Suu Kyi has been under fire internationally for her public silence about a military crackdown in Myanmar’s Rakhine state that has seen nearly 700,000 of the Muslim Rohingya minority flee to Bangladesh.

Suu Kyi, who attended an special Asean-Australia summit on Friday-Sunday, was in Canberra for talks with Prime Minister Malcolm Turnbull on Monday.
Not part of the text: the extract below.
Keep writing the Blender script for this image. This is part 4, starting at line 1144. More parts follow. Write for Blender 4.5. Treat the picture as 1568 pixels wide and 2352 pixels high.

She had been due to make a keynote speech at the Lowy Institute think-tank in Sydney on Tuesday.

The speech and subsequent Q and A session would have been the only public comments the Nobel Prize winner would have made during her Australia trip. "This afternoon the Lowy Institute was informed by the Myanmar embassy that the State Counsellor will no longer be able to participate in this event as she is not feeling well," a spokeswoman for the think-tank said in a statement.

"Accordingly, the event is now cancelled". The Rohingya humanitarian crisis was one of the key topics at the special summit between the Association of Southeast Asian Nations (Asean) and Australia, with other leaders quizzing her about the issue during a gathering on Sunday, Turnbull said. Malaysia’s leader Najib Razak had warned Saturday that the issue could threaten regional security since those victimised could fall prey to extremist groups like the Islamic State.